• Records for this task:

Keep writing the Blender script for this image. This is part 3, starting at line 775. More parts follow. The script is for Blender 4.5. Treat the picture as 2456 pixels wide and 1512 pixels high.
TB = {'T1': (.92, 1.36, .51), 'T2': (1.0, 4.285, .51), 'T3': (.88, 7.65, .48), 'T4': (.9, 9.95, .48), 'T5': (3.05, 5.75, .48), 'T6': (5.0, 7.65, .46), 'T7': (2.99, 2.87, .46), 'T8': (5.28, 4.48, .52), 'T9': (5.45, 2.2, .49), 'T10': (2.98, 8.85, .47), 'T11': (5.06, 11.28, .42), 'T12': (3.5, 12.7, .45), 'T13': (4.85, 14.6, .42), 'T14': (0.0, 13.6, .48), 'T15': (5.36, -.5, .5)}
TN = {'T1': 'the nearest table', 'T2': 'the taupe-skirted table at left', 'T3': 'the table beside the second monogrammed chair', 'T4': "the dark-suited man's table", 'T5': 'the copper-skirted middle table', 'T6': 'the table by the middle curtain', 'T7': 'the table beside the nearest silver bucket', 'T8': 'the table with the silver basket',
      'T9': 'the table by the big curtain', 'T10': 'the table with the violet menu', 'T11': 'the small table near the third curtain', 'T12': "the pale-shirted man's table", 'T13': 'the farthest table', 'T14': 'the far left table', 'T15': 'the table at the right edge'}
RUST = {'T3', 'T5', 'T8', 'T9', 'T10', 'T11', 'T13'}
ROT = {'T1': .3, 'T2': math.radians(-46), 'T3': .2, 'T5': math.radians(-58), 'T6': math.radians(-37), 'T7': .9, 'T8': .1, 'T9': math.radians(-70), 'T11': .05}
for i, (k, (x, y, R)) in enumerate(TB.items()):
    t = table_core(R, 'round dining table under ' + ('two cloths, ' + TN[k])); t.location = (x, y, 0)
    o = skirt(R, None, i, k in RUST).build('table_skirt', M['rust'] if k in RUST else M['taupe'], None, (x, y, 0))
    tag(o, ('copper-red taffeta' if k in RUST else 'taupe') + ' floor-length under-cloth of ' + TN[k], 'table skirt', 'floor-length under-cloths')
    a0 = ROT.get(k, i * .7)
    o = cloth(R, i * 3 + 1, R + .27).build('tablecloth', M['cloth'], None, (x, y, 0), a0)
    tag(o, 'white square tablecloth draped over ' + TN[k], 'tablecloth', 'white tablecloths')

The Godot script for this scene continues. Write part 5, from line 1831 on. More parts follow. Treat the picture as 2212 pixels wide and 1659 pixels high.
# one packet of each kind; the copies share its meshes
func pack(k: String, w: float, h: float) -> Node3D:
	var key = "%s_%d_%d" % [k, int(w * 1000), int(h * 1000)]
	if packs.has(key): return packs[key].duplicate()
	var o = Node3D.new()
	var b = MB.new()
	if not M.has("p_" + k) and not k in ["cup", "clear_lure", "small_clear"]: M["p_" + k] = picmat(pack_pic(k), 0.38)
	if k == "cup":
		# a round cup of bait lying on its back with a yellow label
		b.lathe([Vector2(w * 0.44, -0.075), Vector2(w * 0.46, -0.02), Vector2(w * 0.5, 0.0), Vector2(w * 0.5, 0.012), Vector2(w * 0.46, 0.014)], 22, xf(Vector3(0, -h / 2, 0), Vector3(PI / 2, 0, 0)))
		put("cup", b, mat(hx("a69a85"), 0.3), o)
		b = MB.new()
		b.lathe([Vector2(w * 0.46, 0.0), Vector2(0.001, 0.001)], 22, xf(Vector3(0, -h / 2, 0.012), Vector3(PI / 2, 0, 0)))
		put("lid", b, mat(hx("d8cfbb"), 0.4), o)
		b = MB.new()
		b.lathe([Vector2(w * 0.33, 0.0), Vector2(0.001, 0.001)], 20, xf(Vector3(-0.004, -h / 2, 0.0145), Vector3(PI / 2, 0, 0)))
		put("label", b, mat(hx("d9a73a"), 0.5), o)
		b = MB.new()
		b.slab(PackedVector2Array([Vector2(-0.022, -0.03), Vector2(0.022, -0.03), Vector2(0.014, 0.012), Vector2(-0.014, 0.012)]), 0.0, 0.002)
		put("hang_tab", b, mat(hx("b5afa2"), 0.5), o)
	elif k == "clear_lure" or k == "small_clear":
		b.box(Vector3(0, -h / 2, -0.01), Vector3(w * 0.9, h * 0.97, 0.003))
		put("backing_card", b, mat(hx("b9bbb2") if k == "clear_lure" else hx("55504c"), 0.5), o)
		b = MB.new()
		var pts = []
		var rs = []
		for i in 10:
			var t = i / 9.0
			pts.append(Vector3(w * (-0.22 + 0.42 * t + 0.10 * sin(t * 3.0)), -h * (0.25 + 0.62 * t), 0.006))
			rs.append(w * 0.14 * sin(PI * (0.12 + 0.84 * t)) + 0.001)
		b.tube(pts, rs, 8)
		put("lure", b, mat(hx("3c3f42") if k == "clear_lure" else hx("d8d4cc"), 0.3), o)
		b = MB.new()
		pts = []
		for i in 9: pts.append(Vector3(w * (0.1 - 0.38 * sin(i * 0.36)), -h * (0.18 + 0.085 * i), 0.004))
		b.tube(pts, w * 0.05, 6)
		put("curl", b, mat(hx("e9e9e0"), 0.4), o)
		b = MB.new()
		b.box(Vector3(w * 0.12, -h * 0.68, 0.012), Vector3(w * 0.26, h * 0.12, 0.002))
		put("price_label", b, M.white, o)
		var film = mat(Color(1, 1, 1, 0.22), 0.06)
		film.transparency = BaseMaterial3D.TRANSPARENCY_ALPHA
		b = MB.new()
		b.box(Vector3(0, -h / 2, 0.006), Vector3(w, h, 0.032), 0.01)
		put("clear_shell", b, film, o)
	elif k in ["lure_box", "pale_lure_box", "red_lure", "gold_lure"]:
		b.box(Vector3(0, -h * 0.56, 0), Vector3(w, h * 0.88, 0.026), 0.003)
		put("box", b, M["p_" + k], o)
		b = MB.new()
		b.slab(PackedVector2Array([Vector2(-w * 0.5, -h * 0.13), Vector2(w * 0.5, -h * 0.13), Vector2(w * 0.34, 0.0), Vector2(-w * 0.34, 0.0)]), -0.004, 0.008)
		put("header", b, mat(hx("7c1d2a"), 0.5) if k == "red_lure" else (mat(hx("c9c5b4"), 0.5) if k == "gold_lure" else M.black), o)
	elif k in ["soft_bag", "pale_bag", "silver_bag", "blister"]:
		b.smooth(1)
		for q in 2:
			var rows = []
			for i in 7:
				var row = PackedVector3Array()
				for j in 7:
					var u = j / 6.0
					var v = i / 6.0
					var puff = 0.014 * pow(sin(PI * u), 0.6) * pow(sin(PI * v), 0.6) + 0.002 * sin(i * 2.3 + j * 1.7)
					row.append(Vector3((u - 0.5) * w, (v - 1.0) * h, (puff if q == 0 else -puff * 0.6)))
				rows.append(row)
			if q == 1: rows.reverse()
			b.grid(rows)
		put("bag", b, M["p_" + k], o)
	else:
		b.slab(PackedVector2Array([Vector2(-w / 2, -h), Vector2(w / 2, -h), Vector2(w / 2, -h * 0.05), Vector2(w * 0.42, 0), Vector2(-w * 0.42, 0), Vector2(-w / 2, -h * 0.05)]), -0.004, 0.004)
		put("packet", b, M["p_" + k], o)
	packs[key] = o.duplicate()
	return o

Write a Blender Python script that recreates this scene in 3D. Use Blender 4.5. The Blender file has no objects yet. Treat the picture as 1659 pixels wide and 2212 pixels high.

• Required task: Copy out the data shown above without altering anything.

• Output for this exercise:
Keep writing the Blender script for this image. This is part 3, starting at line 775. More parts follow. The script is for Blender 4.5. Treat the picture as 2456 pixels wide and 1512 pixels high.
TB = {'T1': (.92, 1.36, .51), 'T2': (1.0, 4.285, .51), 'T3': (.88, 7.65, .48), 'T4': (.9, 9.95, .48), 'T5': (3.05, 5.75, .48), 'T6': (5.0, 7.65, .46), 'T7': (2.99, 2.87, .46), 'T8': (5.28, 4.48, .52), 'T9': (5.45, 2.2, .49), 'T10': (2.98, 8.85, .47), 'T11': (5.06, 11.28, .42), 'T12': (3.5, 12.7, .45), 'T13': (4.85, 14.6, .42), 'T14': (0.0, 13.6, .48), 'T15': (5.36, -.5, .5)}
TN = {'T1': 'the nearest table', 'T2': 'the taupe-skirted table at left', 'T3': 'the table beside the second monogrammed chair', 'T4': "the dark-suited man's table", 'T5': 'the copper-skirted middle table', 'T6': 'the table by the middle curtain', 'T7': 'the table beside the nearest silver bucket', 'T8': 'the table with the silver basket',
      'T9': 'the table by the big curtain', 'T10': 'the table with the violet menu', 'T11': 'the small table near the third curtain', 'T12': "the pale-shirted man's table", 'T13': 'the farthest table', 'T14': 'the far left table', 'T15': 'the table at the right edge'}
RUST = {'T3', 'T5', 'T8', 'T9', 'T10', 'T11', 'T13'}
ROT = {'T1': .3, 'T2': math.radians(-46), 'T3': .2, 'T5': math.radians(-58), 'T6': math.radians(-37), 'T7': .9, 'T8': .1, 'T9': math.radians(-70), 'T11': .05}
for i, (k, (x, y, R)) in enumerate(TB.items()):
    t = table_core(R, 'round dining table under ' + ('two cloths, ' + TN[k])); t.location = (x, y, 0)
    o = skirt(R, None, i, k in RUST).build('table_skirt', M['rust'] if k in RUST else M['taupe'], None, (x, y, 0))
    tag(o, ('copper-red taffeta' if k in RUST else 'taupe') + ' floor-length under-cloth of ' + TN[k], 'table skirt', 'floor-length under-cloths')
    a0 = ROT.get(k, i * .7)
    o = cloth(R, i * 3 + 1, R + .27).build('tablecloth', M['cloth'], None, (x, y, 0), a0)
    tag(o, 'white square tablecloth draped over ' + TN[k], 'tablecloth', 'white tablecloths')

The Godot script for this scene continues. Write part 5, from line 1831 on. More parts follow. Treat the picture as 2212 pixels wide and 1659 pixels high.
# one packet of each kind; the copies share its meshes
func pack(k: String, w: float, h: float) -> Node3D:
	var key = "%s_%d_%d" % [k, int(w * 1000), int(h * 1000)]
	if packs.has(key): return packs[key].duplicate()
	var o = Node3D.new()
	var b = MB.new()
	if not M.has("p_" + k) and not k in ["cup", "clear_lure", "small_clear"]: M["p_" + k] = picmat(pack_pic(k), 0.38)
	if k == "cup":
		# a round cup of bait lying on its back with a yellow label
		b.lathe([Vector2(w * 0.44, -0.075), Vector2(w * 0.46, -0.02), Vector2(w * 0.5, 0.0), Vector2(w * 0.5, 0.012), Vector2(w * 0.46, 0.014)], 22, xf(Vector3(0, -h / 2, 0), Vector3(PI / 2, 0, 0)))
		put("cup", b, mat(hx("a69a85"), 0.3), o)
		b = MB.new()
		b.lathe([Vector2(w * 0.46, 0.0), Vector2(0.001, 0.001)], 22, xf(Vector3(0, -h / 2, 0.012), Vector3(PI / 2, 0, 0)))
		put("lid", b, mat(hx("d8cfbb"), 0.4), o)
		b = MB.new()
		b.lathe([Vector2(w * 0.33, 0.0), Vector2(0.001, 0.001)], 20, xf(Vector3(-0.004, -h / 2, 0.0145), Vector3(PI / 2, 0, 0)))
		put("label", b, mat(hx("d9a73a"), 0.5), o)
		b = MB.new()
		b.slab(PackedVector2Array([Vector2(-0.022, -0.03), Vector2(0.022, -0.03), Vector2(0.014, 0.012), Vector2(-0.014, 0.012)]), 0.0, 0.002)
		put("hang_tab", b, mat(hx("b5afa2"), 0.5), o)
	elif k == "clear_lure" or k == "small_clear":
		b.box(Vector3(0, -h / 2, -0.01), Vector3(w * 0.9, h * 0.97, 0.003))
		put("backing_card", b, mat(hx("b9bbb2") if k == "clear_lure" else hx("55504c"), 0.5), o)
		b = MB.new()
		var pts = []
		var rs = []
		for i in 10:
			var t = i / 9.0
			pts.append(Vector3(w * (-0.22 + 0.42 * t + 0.10 * sin(t * 3.0)), -h * (0.25 + 0.62 * t), 0.006))
			rs.append(w * 0.14 * sin(PI * (0.12 + 0.84 * t)) + 0.001)
		b.tube(pts, rs, 8)
		put("lure", b, mat(hx("3c3f42") if k == "clear_lure" else hx("d8d4cc"), 0.3), o)
		b = MB.new()
		pts = []
		for i in 9: pts.append(Vector3(w * (0.1 - 0.38 * sin(i * 0.36)), -h * (0.18 + 0.085 * i), 0.004))
		b.tube(pts, w * 0.05, 6)
		put("curl", b, mat(hx("e9e9e0"), 0.4), o)
		b = MB.new()
		b.box(Vector3(w * 0.12, -h * 0.68, 0.012), Vector3(w * 0.26, h * 0.12, 0.002))
		put("price_label", b, M.white, o)
		var film = mat(Color(1, 1, 1, 0.22), 0.06)
		film.transparency = BaseMaterial3D.TRANSPARENCY_ALPHA
		b = MB.new()
		b.box(Vector3(0, -h / 2, 0.006), Vector3(w, h, 0.032), 0.01)
		put("clear_shell", b, film, o)
	elif k in ["lure_box", "pale_lure_box", "red_lure", "gold_lure"]:
		b.box(Vector3(0, -h * 0.56, 0), Vector3(w, h * 0.88, 0.026), 0.003)
		put("box", b, M["p_" + k], o)
		b = MB.new()
		b.slab(PackedVector2Array([Vector2(-w * 0.5, -h * 0.13), Vector2(w * 0.5, -h * 0.13), Vector2(w * 0.34, 0.0), Vector2(-w * 0.34, 0.0)]), -0.004, 0.008)
		put("header", b, mat(hx("7c1d2a"), 0.5) if k == "red_lure" else (mat(hx("c9c5b4"), 0.5) if k == "gold_lure" else M.black), o)
	elif k in ["soft_bag", "pale_bag", "silver_bag", "blister"]:
		b.smooth(1)
		for q in 2:
			var rows = []
			for i in 7:
				var row = PackedVector3Array()
				for j in 7:
					var u = j / 6.0
					var v = i / 6.0
					var puff = 0.014 * pow(sin(PI * u), 0.6) * pow(sin(PI * v), 0.6) + 0.002 * sin(i * 2.3 + j * 1.7)
					row.append(Vector3((u - 0.5) * w, (v - 1.0) * h, (puff if q == 0 else -puff * 0.6)))
				rows.append(row)
			if q == 1: rows.reverse()
			b.grid(rows)
		put("bag", b, M["p_" + k], o)
	else:
		b.slab(PackedVector2Array([Vector2(-w / 2, -h), Vector2(w / 2, -h), Vector2(w / 2, -h * 0.05), Vector2(w * 0.42, 0), Vector2(-w * 0.42, 0), Vector2(-w / 2, -h * 0.05)]), -0.004, 0.004)
		put("packet", b, M["p_" + k], o)
	packs[key] = o.duplicate()
	return o

Write a Blender Python script that recreates this scene in 3D. Use Blender 4.5. The Blender file has no objects yet. Treat the picture as 1659 pixels wide and 2212 pixels high.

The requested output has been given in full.